After perusing the master plan and land use map, your next task should be to examine the zoning code. The text and zoning map determines the current uses, height, bulk, and density parameters. The zoning code details the permitted principal and accessory uses, conditional uses, and use exceptions that are allowed in the zoning district. On the City of Loveland’s Current Planning home page, you will be able to access the zoning code and learn about your zoning designation. What does the zoning code tell you about your dream property?

In general, the City of Loveland’s web site provides a fantastic amount of information about individual properties. On the left side of the City’s home page, you will find a list of quick links. Click on “Property Info” and insert an address. You can then create a report which includes any special reviews or variance approvals, a plat map, the zoning, the legal description, your city councilors, and even your voting precinct.

When you visit the Civic Center to discuss utilities, you can also visit the Building Department and get a history of building permits for the property’s address. The City of Loveland considers building plans, building permits, and certificates of occupancy to be public documents.

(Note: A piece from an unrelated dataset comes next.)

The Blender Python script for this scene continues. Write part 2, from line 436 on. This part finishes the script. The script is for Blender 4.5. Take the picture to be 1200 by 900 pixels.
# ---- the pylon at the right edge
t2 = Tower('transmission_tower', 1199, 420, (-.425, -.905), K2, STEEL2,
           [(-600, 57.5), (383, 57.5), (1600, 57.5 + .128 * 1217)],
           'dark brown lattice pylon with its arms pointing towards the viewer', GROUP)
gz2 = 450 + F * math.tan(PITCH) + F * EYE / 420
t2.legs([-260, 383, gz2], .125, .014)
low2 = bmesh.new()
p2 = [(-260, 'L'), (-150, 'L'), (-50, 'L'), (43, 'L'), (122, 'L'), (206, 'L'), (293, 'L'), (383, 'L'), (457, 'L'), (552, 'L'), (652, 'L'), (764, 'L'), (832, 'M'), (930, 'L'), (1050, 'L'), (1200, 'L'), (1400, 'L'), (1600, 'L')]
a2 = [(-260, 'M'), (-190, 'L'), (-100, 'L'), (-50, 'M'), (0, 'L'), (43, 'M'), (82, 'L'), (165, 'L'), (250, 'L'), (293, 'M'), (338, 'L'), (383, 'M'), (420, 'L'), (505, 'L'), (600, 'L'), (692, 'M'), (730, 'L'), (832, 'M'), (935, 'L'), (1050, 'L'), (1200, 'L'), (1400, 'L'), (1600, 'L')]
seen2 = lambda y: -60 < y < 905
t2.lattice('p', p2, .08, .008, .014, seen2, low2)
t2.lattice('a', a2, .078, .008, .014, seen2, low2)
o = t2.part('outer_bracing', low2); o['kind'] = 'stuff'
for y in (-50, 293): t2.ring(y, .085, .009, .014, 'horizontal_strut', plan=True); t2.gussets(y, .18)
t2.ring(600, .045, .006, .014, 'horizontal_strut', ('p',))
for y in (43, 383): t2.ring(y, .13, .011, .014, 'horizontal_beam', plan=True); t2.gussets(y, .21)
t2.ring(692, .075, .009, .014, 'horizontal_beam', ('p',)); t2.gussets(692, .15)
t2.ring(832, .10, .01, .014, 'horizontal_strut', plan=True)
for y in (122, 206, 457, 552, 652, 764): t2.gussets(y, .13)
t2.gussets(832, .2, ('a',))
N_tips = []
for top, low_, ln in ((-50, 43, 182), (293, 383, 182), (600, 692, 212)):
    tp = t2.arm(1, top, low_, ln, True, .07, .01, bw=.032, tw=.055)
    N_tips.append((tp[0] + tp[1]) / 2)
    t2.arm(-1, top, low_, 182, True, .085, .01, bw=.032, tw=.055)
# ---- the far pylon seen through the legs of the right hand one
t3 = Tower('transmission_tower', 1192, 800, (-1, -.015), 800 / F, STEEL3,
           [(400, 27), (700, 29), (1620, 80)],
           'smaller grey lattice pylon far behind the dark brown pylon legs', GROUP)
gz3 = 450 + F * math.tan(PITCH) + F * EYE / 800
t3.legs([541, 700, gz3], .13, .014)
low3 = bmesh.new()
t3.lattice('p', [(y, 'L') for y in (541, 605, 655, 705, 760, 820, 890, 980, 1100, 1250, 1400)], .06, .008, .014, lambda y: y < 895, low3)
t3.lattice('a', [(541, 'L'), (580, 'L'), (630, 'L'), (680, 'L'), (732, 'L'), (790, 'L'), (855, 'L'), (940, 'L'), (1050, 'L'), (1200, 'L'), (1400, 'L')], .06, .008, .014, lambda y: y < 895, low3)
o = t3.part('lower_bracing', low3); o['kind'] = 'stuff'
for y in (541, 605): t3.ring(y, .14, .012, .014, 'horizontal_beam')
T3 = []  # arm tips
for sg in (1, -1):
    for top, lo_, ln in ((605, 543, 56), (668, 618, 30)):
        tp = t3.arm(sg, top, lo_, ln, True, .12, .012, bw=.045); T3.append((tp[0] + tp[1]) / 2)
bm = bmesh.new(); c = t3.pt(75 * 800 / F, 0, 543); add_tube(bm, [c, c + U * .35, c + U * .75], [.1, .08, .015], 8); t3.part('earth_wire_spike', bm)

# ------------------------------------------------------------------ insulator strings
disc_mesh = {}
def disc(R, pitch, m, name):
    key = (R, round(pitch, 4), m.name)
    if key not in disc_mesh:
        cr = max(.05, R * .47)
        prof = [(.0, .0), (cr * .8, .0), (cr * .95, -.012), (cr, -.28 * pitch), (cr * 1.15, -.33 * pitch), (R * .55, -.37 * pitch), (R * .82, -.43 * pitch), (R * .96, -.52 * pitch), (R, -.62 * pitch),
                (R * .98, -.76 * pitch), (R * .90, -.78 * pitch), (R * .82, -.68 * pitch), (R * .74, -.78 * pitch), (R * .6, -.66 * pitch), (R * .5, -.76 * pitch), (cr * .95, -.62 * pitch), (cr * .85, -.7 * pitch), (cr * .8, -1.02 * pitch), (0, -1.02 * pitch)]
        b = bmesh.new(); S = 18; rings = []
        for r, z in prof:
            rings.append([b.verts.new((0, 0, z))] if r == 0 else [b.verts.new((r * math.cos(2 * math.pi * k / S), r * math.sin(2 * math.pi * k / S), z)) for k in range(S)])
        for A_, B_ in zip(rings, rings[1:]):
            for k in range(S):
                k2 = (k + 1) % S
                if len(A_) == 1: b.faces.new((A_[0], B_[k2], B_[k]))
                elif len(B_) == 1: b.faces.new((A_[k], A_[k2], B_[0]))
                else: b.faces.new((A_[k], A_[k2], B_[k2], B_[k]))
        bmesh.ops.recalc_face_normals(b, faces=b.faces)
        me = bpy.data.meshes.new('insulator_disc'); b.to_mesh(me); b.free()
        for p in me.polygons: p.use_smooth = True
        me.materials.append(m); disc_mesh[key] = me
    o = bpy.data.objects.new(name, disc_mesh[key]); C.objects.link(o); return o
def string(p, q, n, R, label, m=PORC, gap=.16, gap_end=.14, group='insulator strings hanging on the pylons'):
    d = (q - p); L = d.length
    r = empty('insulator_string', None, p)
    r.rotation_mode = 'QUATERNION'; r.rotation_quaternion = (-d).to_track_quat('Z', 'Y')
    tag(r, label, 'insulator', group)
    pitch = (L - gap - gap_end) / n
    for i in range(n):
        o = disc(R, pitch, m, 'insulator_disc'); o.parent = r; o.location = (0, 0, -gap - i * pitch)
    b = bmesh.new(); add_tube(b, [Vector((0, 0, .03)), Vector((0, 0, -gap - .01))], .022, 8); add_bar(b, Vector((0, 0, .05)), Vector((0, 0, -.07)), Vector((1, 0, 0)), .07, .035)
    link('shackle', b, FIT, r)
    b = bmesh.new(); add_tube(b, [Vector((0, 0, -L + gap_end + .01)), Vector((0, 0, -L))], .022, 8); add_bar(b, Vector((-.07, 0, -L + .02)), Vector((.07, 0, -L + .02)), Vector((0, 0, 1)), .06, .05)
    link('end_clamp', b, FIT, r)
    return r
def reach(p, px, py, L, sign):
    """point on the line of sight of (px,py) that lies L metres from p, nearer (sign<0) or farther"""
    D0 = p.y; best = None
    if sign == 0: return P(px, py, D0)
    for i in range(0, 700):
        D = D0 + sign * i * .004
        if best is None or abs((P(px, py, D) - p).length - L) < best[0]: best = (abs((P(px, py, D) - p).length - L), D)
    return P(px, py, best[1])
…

Now that you have copies of the approval documents, covenants and building permits as well as the zoning designation and master plan information, you need to compare the current use and structures with your collected information. Are there differences in uses, building masses, allowed animals, or well water usage?

When you need additional assistance, the staff at Current Planning is very helpful. I believe that Larimer County’s Planning Department still offers zoning compliance letters at a nominal cost. In addition, some attorneys who specialize in real estate will produce an opinion letter detailing a land use profile for your dream property.

Even though land use controls are not readily visible, they are very real, affect value, and your enjoyment of the property. Now you can dream on.